January 20, 2006
January 20, 2006


WHAT ARE AMERICA'S FAMILY OBJECTIVES?

More and more clients have these complaints: “Our adult children are disrespectful, swear at us, are ungrateful, refuse to work , and treat our home as if it were a hotel with maid and on-call room service.”

“I’m not in love any more.” “S/he refuses to make love. I feel unloved.” “I go into a rage and demand affection.”

It is my opinion that these two dissimilar situations between parents and their offspring and couples are one and the same phenomena. My article on “loveless marriages” in 1978 apparently was the beginning of a trend that now is being reported on the Dr. Phil and Oprah show. The connection between the two situations appears to me to be that focusing on the appearances that one believes is necessary to keep love alive for “sex” changes family goals. Some adults are jealous of the attention that infants require. (Of course a book discoursing material goals, sexual goals, etc. is really needed to completely assess the deterioration of family values. However, for this column the entire issue has to be simplified to fit the editorial needs of a newspaper column.) Some adults work long hours to provide the toys which cost more than their weekly groceries.

I grew up in a small town upstate. Children milked the cows before and immediately after school. My family had a hotel and waiting on customers, mowing the two acres of grass weekly, helping with repairs to the building and gardening for the fresh produce was an understood need to survive. Offspring were needed to cooperate with the family income. Youngsters understood that life was more than good looks, but hard work. Today, the parents run the children to fun activities and complain that they are not having enough fun. Our fun was pride in our accomplishments as we developed self confidence that we could take on the world and prosper regardless of various adversities that life holds.

Boy Scouts teach those lessons as long as the parents don’t intervene and do the projects for the participant. ( I have observed such intervention. Parents owning the task rather than acting as a consultant). Parents have added unnecessary stress to their lives which impacts negatively on their love feelings for each other. Obviously the context of family life has evolved past a family survivalist situation, but parents can create improved dynamics.
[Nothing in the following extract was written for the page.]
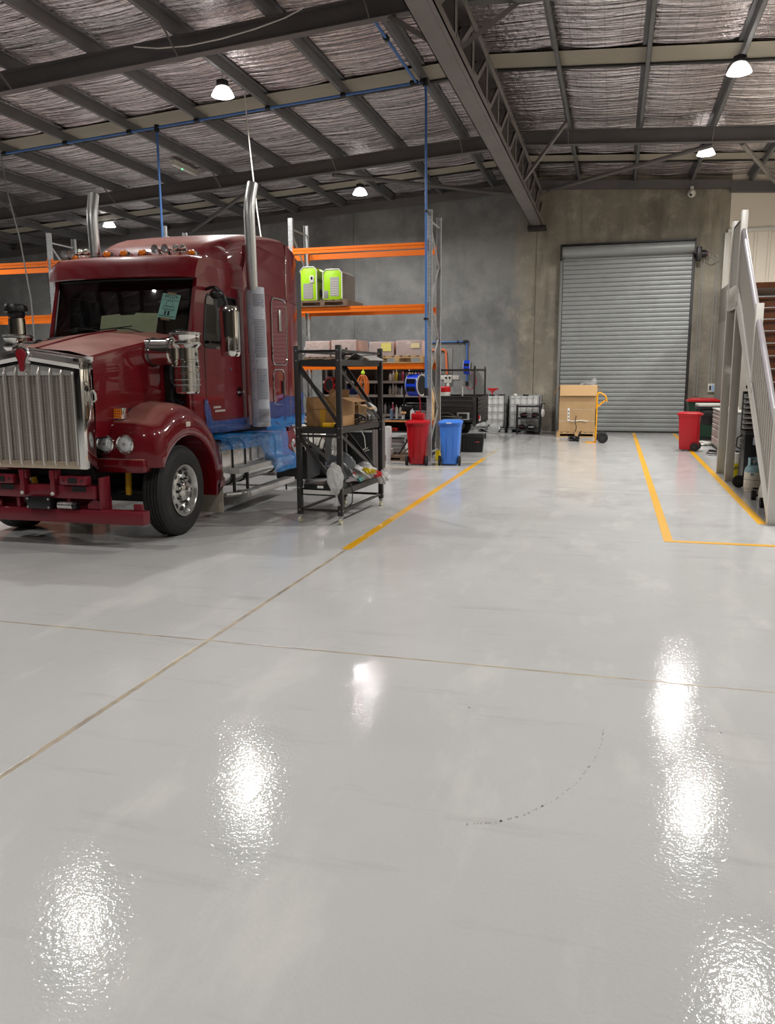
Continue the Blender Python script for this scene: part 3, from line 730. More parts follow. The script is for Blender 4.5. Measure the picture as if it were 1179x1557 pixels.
# front fenders with headlamp noses
def fender(s):
    cv, cz, ri = .08, .50, .665
    def prof(crest, half, front, lipz=0):
        """outer side contour from front bottom over the top to the rear bottom"""
        z5 = cz+.05+(crest-cz-.05)*math.sin(math.radians(124)); k_ = lambda t: .855+(z5-.855)*t
        pts = [(front, .855), (front-.012, k_(.3)), (front-.006, k_(.62)), (front+.02, k_(.86)), (front+.075, k_(.96))]
        for i in range(13):
            a = math.radians(124-136*i/12)
            pts.append((cv+(half)*math.cos(a)*1.0, cz+.05+(crest-cz-.05)*math.sin(a)))
        pts[-1] = (cv+half*.985, .66); pts.append((cv+half*.995, .45)); return pts
    secs = []
    for u, crest, half, front in ((.50, 1.54, .80, -.60), (.70, 1.56, .86, -.645), (.95, 1.545, .90, -.65), (1.03, 1.53, .90, -.64), (1.10, 1.50, .895, -.62), (1.165, 1.455, .88, -.59), (1.205, 1.40, .865, -.56), (1.225, 1.33, .85, -.54)):
        secs.append([(s*u, v, z) for v, z in prof(crest, half, front)])
    n = len(secs[0])
    # lip and inner arch
    def arch(u, r):
        pts = [(-.60+.03, .855)]*1
        out = []
        for i in range(n):
            a = math.radians(149-4.8*i if i < 5 else 124-136*(i-5)/12) if i < 18 else 0
            out.append((cv+r*math.cos(a), cz+r*math.sin(a)))
        out[-1] = (cv+r, .45); return [(s*u, v, z) for v, z in out]
    secs.append(arch(1.225, ri+.03)); secs.append(arch(1.215, ri)); secs.append(arch(.86, ri-.01))
    f = P_('fender', MB().loft(secs), M_red, ang=40)
    # nose underside / lower lip
    mb = MB().box(min(s*.48, s*1.09), max(s*.48, s*1.09), -.70, -.52, .80, .955, .03)
    mb.build('fender_lip', M_red, f)
    MB().loft([[(s*.5, -.60, .86), (s*.5, -.61, 1.2), (s*.5, -.5, 1.4), (s*.5, .9, 1.4), (s*.5, .9, .9)], [(s*.52, -.60, .86), (s*.52, -.61, 1.2), (s*.52, -.5, 1.4), (s*.52, .9, 1.4), (s*.52, .9, .9)]], closed=True, cap=True).build('inner_panel', M_black, f)
    for u in (.615, .86):
        h = MB().lathe([(.105, .03), (.108, -.02), (.098, -.03), (.086, -.02), (.086, .03)], (s*u, -.66, 1.115), (0, 1, 0), 32).build('headlight', M_chrome, f)
        MB().lathe([(.001, -.03), (.04, -.027), (.07, -.018), (.087, 0)], (s*u, -.66, 1.115), (0, 1, 0), 32).build('headlight_lens', M_lens, h)
        MB().box(s*u-.02, s*u+.02, -.694, -.684, 1.10, 1.13, .006).build('lamp_bulb', mat('lamp_bulb_grey', lin(176, 180, 184), .15, .6), h)
    i = MB().box(s*.72-.062, s*.72+.062, -.56, -.47, 1.375, 1.505, .012).build('turn_indicator', M_chrome, f)
    mb = MB()
    for a in range(4):
        for b_ in range(4): mb.box(s*.72-.05+a*.026, s*.72-.028+a*.026, -.568, -.555, 1.389+b_*.027, 1.411+b_*.027, .003)
    mb.build('indicator_lens', M_amber, i)
    m = MB().box(min(s*1.205, s*1.235), max(s*1.205, s*1.235), .02, .12, 1.262, 1.322, .01).build('side_marker', mat('pale_marker_lens', lin(206, 190, 178), .2), f)
    P_('mud_flap', MB().box(min(s*.80, s*1.17), max(s*.80, s*1.17), 1.0, 1.015, .09, .50, .004), mat('grey_rubber_flap', lin(184, 176, 158), .6))
    MB().box(min(s*1.10, s*1.21), max(s*1.10, s*1.21), .9, 1.0, .44, .56, .01).build('fender_foot', M_redm, f)
fender(1); fender(-1)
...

First, the emphasis should be on bringing up citizens that enjoy working towards a goal with their own efforts.

Second, happiness is a byproduct of self confidence so happiness should not be a value, but allowed to develop. Family entertainment could step back to the old days when story telling, singing, playing an instrument or dancing in the dining room, playing catch in the backyard where ways in which happiness and family connections were cemented.

Thirdly, teaching our siblings how to get along with one another, not separating them every time they are in discord, but modeling the skills is a requirement for a lifetime of cultural conflicts with bosses, spouses, and even other countries. Diplomacy is not just for the politicians. Polite tactfulness in daily life advances everyone towards a more complete happy life as the outcome not the goal.